Survey: Over half of Gen Z believes college is not worth it



By Ryan General
Over half of Gen Z professionals say their college degrees were not worth the cost — and many believe artificial intelligence has already rendered them irrelevant. That’s according to a March 2025 survey by the Harris Poll on behalf of Indeed, which found that 51% of Gen Z degree holders now question the value of the very diplomas once seen as tickets to financial stability.
A generation in doubt
The survey, conducted among 772 U.S. adults with at least an associate degree, revealed a striking generational divide: just 20% of Baby Boomers and 41% of Millennials said their degrees weren’t worth the money. Additionally, 52% of all respondents reported graduating with student debt.
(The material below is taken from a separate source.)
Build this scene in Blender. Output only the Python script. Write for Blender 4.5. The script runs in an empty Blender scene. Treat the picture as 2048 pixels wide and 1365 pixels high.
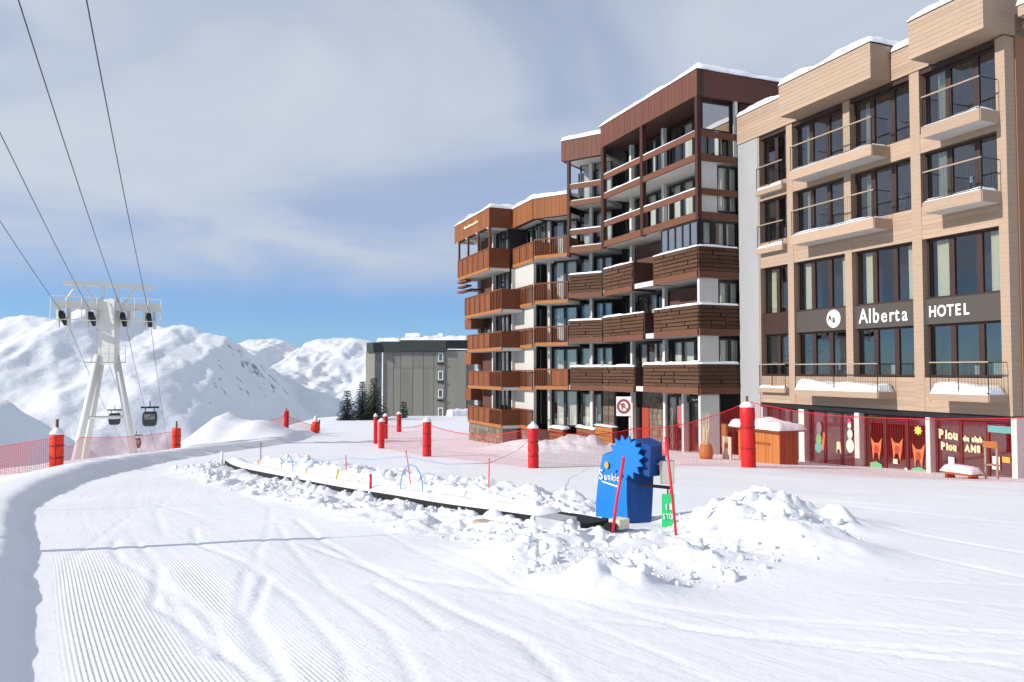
import bpy, math, random
import numpy as np
from math import radians, sin, cos, pi, sqrt, atan2
from mathutils import Vector

scene = bpy.context.scene
COL = scene.collection
random.seed(7)
RNG = np.random.default_rng(11)

# ------------------------------------------------------------------ camera
cam = bpy.data.cameras.new('camera')
cam.sensor_width = 36.0
cam.lens = 1545.0 / 2048.0 * 36.0
cam.clip_start = 0.1
cam.clip_end = 20000.0
cam_o = bpy.data.objects.new('camera', cam)
COL.objects.link(cam_o)
cam_o.location = (0, 0, 3.3)
cam_o.rotation_euler = (radians(90) + math.atan(58 / 1545.0), 0, 0)
scene.camera = cam_o

# ------------------------------------------------------------------ light and sky
SUN_EL = radians(27.0)
SUN_TRAVEL = radians(20.5)            # heading of the sunlight over the ground, from +X towards +Y
travel = Vector((cos(SUN_TRAVEL) * cos(SUN_EL), sin(SUN_TRAVEL) * cos(SUN_EL), -sin(SUN_EL)))
sun = bpy.data.lights.new('sun', 'SUN')
sun.energy = 5.0
sun.angle = radians(0.53)
sun.color = (1.0, 0.95, 0.88)
sun_o = bpy.data.objects.new('sun', sun)
COL.objects.link(sun_o)
sun_o.rotation_euler = travel.to_track_quat('-Z', 'Y').to_euler()
sun_o.location = (-30, -20, 40)

world = bpy.data.worlds.new('World')
scene.world = world
world.use_nodes = True
wn, wl = world.node_tree.nodes, world.node_tree.links
wn.clear()
w_out = wn.new('ShaderNodeOutputWorld')
w_bg = wn.new('ShaderNodeBackground')
w_bg.inputs['Strength'].default_value = 0.1
sky = wn.new('ShaderNodeTexSky')
sky.sky_type = 'NISHITA'
sky.sun_disc = False
sky.sun_elevation = SUN_EL
sky.sun_rotation = atan2(-travel.x, -travel.y)
sky.altitude = 2300
sky.air_density = 1.0
sky.dust_density = 0.3
sky.ozone_density = 2.0


def wmath(op, a, b=None, c=None, clamp=False):
    n = wn.new('ShaderNodeMath')
    n.operation = op
    n.use_clamp = clamp
    for i, v in enumerate((a, b, c)):
        if v is None:
            continue
        if isinstance(v, (int, float)):
            n.inputs[i].default_value = v
        else:
            wl.new(v, n.inputs[i])
    return n.outputs[0]


w_tc = wn.new('ShaderNodeTexCoord')
w_sep = wn.new('ShaderNodeSeparateXYZ')
wl.new(w_tc.outputs['Generated'], w_sep.inputs[0])
# clouds lie on a flat layer: direction / height gives the place on that layer
zc = wmath('ADD', wmath('MAXIMUM', w_sep.outputs[2], 0.0), 0.10)
comb = wn.new('ShaderNodeCombineXYZ')
wl.new(wmath('DIVIDE', w_sep.outputs[0], zc), comb.inputs[0])
wl.new(wmath('DIVIDE', w_sep.outputs[1], zc), comb.inputs[1])
n1 = wn.new('ShaderNodeTexNoise')
n1.inputs['Scale'].default_value = 0.75
n1.inputs['Detail'].default_value = 4
n1.inputs['Roughness'].default_value = 0.55
n1.inputs['Distortion'].default_value = 0.9
wmap = wn.new('ShaderNodeMapping')
wmap.inputs['Location'].default_value = (3.1, 1.7, 0.0)
wl.new(comb.outputs[0], wmap.inputs['Vector'])
wl.new(wmap.outputs[0], n1.inputs['Vector'])
n2 = wn.new('ShaderNodeTexNoise')
n2.inputs['Scale'].default_value = 2.2
n2.inputs['Detail'].default_value = 4
n2.inputs['Roughness'].default_value = 0.6
n2.inputs['Distortion'].default_value = 0.4
wl.new(w_tc.outputs['Generated'], n2.inputs['Vector'])
# edge of the cloud sheet a few degrees above the skyline
edge = wmath('ADD', w_sep.outputs[2], wmath('MULTIPLY', wmath('SUBTRACT', n2.outputs[0], 0.5), 0.06))
sheet = wn.new('ShaderNodeMapRange')
sheet.interpolation_type = 'SMOOTHSTEP'
sheet.inputs['From Min'].default_value = 0.072
sheet.inputs['From Max'].default_value = 0.145
wl.new(edge, sheet.inputs['Value'])
dens = wn.new('ShaderNodeMapRange')
dens.interpolation_type = 'SMOOTHSTEP'
dens.inputs['From Min'].default_value = 0.25
dens.inputs['From Max'].default_value = 0.72
dens.inputs['To Min'].default_value = 0.50
dens.inputs['To Max'].default_value = 1.0
wl.new(n1.outputs[0], dens.inputs['Value'])
cover = wmath('MULTIPLY', sheet.outputs[0], dens.outputs[0])
w_sat = wn.new('ShaderNodeMix')
w_sat.data_type = 'RGBA'
w_sat.blend_type = 'MULTIPLY'
w_sat.inputs[0].default_value = 1.0
wl.new(sky.outputs[0], w_sat.inputs[6])
w_sat.inputs[7].default_value = (0.50, 0.86, 1.30, 1)
w_mix = wn.new('ShaderNodeMix')
w_mix.data_type = 'RGBA'
wl.new(cover, w_mix.inputs[0])
wl.new(w_sat.outputs[2], w_mix.inputs[6])
w_mix.inputs[7].default_value = (5.75, 6.2, 7.05, 1)
wl.new(w_mix.outputs[2], w_bg.inputs['Color'])
wl.new(w_bg.outputs[0], w_out.inputs['Surface'])

scene.view_settings.view_transform = 'Standard'
scene.view_settings.look = 'None'
scene.view_settings.gamma = 1.0
scene.view_settings.exposure = 0.10
scene.view_settings.use_curve_mapping = False
scene.render.engine = 'CYCLES'
scene.cycles.use_denoising = True
scene.cycles.max_bounces = 5
scene.cycles.use_adaptive_sampling = True
scene.cycles.adaptive_threshold = 0.025
scene.cycles.transparent_max_bounces = 24
scene.cycles.caustics_reflective = False
scene.cycles.caustics_refractive = False

# ------------------------------------------------------------------ materials
M = {}


class NT:
    def __init__(self, name):
        self.m = bpy.data.materials.new(name)
        self.m.use_nodes = True
        self.t = self.m.node_tree
        self.t.nodes.clear()
        self.out = self.t.nodes.new('ShaderNodeOutputMaterial')

    def n(self, typ, **kw):
        nd = self.t.nodes.new('ShaderNode' + typ)
        for k, v in kw.items():
            setattr(nd, k, v)
        return nd

    def l(self, a, b):
        self.t.links.new(a, b)

    def math(self, op, a, b=None, c=None):
        nd = self.n('Math', operation=op)
        for i, v in enumerate((a, b, c)):
            if v is None:
                continue
            if isinstance(v, (int, float)):
                nd.inputs[i].default_value = v
            else:
                self.l(v, nd.inputs[i])
        return nd.outputs[0]

    def bsdf(self, rough=0.6, spec=0.3, metal=0.0):
        b = self.n('BsdfPrincipled')
        b.inputs['Roughness'].default_value = rough
        b.inputs['Specular IOR Level'].default_value = spec
        b.inputs['Metallic'].default_value = metal
        self.l(b.outputs[0], self.out.inputs['Surface'])
        return b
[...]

In a separate report by Indeed’s Hiring Lab in February last year, employers were also found to be scaling back education requirements. The report noted that only 17.8% of job listings required a four-year degree in January 2024, down from 20.4% in 2019. Meanwhile, 52% of postings included no formal education requirement at all.
The cost-benefit collapse
The findings suggest that the economic return on a college education is no longer guaranteed. Tuition has risen between 32% and 45% over the past 20 years, even after adjusting for inflation. Meanwhile, artificial intelligence is rapidly transforming the types of skills employers demand.
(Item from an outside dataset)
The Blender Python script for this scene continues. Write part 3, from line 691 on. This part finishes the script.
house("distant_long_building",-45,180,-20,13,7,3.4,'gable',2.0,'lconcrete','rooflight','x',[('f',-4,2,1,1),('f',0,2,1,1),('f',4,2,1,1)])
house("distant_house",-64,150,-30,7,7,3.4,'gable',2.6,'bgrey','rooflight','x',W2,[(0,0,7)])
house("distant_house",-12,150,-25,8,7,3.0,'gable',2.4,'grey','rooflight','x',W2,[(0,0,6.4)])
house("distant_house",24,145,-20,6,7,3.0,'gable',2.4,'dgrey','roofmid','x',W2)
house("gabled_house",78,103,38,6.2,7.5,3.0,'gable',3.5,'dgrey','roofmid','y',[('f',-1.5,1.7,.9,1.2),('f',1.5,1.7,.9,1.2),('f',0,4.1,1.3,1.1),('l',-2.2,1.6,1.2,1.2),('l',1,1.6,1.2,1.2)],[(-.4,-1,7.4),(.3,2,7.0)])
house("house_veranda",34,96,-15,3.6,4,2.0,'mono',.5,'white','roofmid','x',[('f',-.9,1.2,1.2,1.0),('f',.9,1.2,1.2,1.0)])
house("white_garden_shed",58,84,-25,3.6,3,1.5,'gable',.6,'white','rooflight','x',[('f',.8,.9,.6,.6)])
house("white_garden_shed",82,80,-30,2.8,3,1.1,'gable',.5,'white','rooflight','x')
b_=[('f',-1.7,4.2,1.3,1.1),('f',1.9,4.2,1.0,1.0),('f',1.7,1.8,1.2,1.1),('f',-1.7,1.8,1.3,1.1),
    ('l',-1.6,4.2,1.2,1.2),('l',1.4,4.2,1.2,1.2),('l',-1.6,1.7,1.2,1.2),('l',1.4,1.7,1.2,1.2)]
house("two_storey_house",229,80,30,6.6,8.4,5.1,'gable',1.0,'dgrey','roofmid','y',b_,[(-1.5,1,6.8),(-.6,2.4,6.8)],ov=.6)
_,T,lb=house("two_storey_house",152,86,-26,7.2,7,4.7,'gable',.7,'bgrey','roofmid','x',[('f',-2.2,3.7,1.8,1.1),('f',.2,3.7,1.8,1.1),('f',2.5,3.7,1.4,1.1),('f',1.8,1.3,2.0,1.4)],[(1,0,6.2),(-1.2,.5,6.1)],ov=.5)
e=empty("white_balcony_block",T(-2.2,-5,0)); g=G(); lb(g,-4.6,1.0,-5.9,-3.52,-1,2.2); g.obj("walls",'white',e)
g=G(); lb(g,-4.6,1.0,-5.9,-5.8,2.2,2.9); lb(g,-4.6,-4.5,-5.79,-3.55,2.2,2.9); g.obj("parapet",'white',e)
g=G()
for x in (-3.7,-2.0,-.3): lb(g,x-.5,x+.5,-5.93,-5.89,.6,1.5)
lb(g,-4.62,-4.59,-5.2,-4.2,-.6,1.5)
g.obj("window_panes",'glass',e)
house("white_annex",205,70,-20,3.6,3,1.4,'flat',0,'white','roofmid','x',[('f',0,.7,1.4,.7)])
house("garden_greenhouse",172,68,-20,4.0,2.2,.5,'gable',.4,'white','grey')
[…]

According to the Harris Poll, 30% of respondents said AI has made their degree obsolete — a figure that rises to 45% among Gen Z.
That perception is reflected in workforce behavior. The O’Reilly 2025 Technology Trends report in January recorded massive surges in AI-focused upskilling: prompt engineering training rose 456%, generative AI by 289% and AI principles by 386% in a single year.
Asian American communities
For many Asian American families, higher education has long represented stability and upward mobility. First-generation students often shoulder both financial burdens and cultural expectations that a degree will secure long-term success. But as college credentials lose value, that foundation is being shaken.
A 2023 Pew Research Center study found that Asian American workers face the highest risk of AI-driven displacement, with 24% holding jobs highly exposed to automation — more than any other racial group.
In Indeed’s analysis of 47 occupational categories, sectors like software development, information design and project management — fields where many Asian Americans have built careers — are found to be among those reducing formal degree requirements.